▶ **PROBLEM STATEMENT**
Would you return the complete listing below word for word?
---------- RECORDS PROVIDED
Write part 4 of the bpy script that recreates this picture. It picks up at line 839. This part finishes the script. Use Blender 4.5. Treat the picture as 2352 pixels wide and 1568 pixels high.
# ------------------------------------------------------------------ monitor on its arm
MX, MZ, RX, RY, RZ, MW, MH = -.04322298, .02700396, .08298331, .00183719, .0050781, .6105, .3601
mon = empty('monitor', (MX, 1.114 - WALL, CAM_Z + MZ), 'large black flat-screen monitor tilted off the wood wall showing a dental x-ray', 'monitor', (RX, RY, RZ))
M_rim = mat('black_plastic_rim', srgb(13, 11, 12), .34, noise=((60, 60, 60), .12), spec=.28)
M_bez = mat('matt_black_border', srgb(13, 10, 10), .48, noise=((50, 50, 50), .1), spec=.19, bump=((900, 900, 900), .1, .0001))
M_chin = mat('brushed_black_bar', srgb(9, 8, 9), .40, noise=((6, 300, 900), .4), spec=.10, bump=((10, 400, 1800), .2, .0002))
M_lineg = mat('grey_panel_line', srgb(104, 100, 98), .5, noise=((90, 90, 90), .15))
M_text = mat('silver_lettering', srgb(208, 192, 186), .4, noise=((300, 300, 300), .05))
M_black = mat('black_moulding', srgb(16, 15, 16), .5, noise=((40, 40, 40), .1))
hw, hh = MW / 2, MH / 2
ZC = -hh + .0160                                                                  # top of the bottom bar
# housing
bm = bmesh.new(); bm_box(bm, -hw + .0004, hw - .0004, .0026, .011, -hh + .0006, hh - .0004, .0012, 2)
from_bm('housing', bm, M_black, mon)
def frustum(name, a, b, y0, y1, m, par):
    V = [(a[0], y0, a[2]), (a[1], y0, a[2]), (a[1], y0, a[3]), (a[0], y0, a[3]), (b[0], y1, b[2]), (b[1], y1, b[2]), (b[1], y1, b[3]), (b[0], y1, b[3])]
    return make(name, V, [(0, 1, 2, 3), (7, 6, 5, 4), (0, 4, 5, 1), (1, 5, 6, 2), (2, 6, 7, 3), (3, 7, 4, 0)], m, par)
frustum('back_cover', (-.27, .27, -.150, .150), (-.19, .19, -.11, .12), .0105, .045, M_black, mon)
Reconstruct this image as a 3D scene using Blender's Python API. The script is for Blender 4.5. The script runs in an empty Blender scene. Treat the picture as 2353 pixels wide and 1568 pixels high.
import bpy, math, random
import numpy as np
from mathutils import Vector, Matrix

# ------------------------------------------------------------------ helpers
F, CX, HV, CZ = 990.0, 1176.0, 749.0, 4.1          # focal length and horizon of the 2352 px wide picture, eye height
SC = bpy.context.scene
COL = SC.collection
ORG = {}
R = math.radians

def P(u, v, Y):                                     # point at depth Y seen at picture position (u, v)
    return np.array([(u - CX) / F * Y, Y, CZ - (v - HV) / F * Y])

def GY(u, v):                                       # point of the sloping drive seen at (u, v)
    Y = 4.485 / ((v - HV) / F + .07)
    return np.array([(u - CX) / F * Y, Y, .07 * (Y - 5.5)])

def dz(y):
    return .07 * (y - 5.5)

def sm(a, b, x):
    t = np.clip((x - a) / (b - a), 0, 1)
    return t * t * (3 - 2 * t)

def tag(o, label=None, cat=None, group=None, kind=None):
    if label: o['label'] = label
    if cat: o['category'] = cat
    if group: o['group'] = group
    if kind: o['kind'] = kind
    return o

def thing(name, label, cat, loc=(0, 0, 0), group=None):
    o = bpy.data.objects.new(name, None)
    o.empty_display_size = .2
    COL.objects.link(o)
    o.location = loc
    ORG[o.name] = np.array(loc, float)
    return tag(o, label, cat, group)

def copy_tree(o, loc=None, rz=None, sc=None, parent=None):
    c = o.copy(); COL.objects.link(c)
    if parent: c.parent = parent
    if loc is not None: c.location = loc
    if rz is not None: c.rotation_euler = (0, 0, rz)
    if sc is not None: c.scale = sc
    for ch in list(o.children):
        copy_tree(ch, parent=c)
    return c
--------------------
▶ **RESULT BELOW**
Write part 4 of the bpy script that recreates this picture. It picks up at line 839. This part finishes the script. Use Blender 4.5. Treat the picture as 2352 pixels wide and 1568 pixels high.
# ------------------------------------------------------------------ monitor on its arm
MX, MZ, RX, RY, RZ, MW, MH = -.04322298, .02700396, .08298331, .00183719, .0050781, .6105, .3601
mon = empty('monitor', (MX, 1.114 - WALL, CAM_Z + MZ), 'large black flat-screen monitor tilted off the wood wall showing a dental x-ray', 'monitor', (RX, RY, RZ))
M_rim = mat('black_plastic_rim', srgb(13, 11, 12), .34, noise=((60, 60, 60), .12), spec=.28)
M_bez = mat('matt_black_border', srgb(13, 10, 10), .48, noise=((50, 50, 50), .1), spec=.19, bump=((900, 900, 900), .1, .0001))
M_chin = mat('brushed_black_bar', srgb(9, 8, 9), .40, noise=((6, 300, 900), .4), spec=.10, bump=((10, 400, 1800), .2, .0002))
M_lineg = mat('grey_panel_line', srgb(104, 100, 98), .5, noise=((90, 90, 90), .15))
M_text = mat('silver_lettering', srgb(208, 192, 186), .4, noise=((300, 300, 300), .05))
M_black = mat('black_moulding', srgb(16, 15, 16), .5, noise=((40, 40, 40), .1))
hw, hh = MW / 2, MH / 2
ZC = -hh + .0160                                                                  # top of the bottom bar
# housing
bm = bmesh.new(); bm_box(bm, -hw + .0004, hw - .0004, .0026, .011, -hh + .0006, hh - .0004, .0012, 2)
from_bm('housing', bm, M_black, mon)
def frustum(name, a, b, y0, y1, m, par):
    V = [(a[0], y0, a[2]), (a[1], y0, a[2]), (a[1], y0, a[3]), (a[0], y0, a[3]), (b[0], y1, b[2]), (b[1], y1, b[2]), (b[1], y1, b[3]), (b[0], y1, b[3])]
    return make(name, V, [(0, 1, 2, 3), (7, 6, 5, 4), (0, 4, 5, 1), (1, 5, 6, 2), (2, 6, 7, 3), (3, 7, 4, 0)], m, par)
frustum('back_cover', (-.27, .27, -.150, .150), (-.19, .19, -.11, .12), .0105, .045, M_black, mon)
Reconstruct this image as a 3D scene using Blender's Python API. The script is for Blender 4.5. The script runs in an empty Blender scene. Treat the picture as 2353 pixels wide and 1568 pixels high.
import bpy, math, random
import numpy as np
from mathutils import Vector, Matrix

# ------------------------------------------------------------------ helpers
F, CX, HV, CZ = 990.0, 1176.0, 749.0, 4.1          # focal length and horizon of the 2352 px wide picture, eye height
SC = bpy.context.scene
COL = SC.collection
ORG = {}
R = math.radians

def P(u, v, Y):                                     # point at depth Y seen at picture position (u, v)
    return np.array([(u - CX) / F * Y, Y, CZ - (v - HV) / F * Y])

def GY(u, v):                                       # point of the sloping drive seen at (u, v)
    Y = 4.485 / ((v - HV) / F + .07)
    return np.array([(u - CX) / F * Y, Y, .07 * (Y - 5.5)])

def dz(y):
    return .07 * (y - 5.5)

def sm(a, b, x):
    t = np.clip((x - a) / (b - a), 0, 1)
    return t * t * (3 - 2 * t)

def tag(o, label=None, cat=None, group=None, kind=None):
    if label: o['label'] = label
    if cat: o['category'] = cat
    if group: o['group'] = group
    if kind: o['kind'] = kind
    return o

def thing(name, label, cat, loc=(0, 0, 0), group=None):
    o = bpy.data.objects.new(name, None)
    o.empty_display_size = .2
    COL.objects.link(o)
    o.location = loc
    ORG[o.name] = np.array(loc, float)
    return tag(o, label, cat, group)

def copy_tree(o, loc=None, rz=None, sc=None, parent=None):
    c = o.copy(); COL.objects.link(c)
    if parent: c.parent = parent
    if loc is not None: c.location = loc
    if rz is not None: c.rotation_euler = (0, 0, rz)
    if sc is not None: c.scale = sc
    for ch in list(o.children):
        copy_tree(ch, parent=c)
    return c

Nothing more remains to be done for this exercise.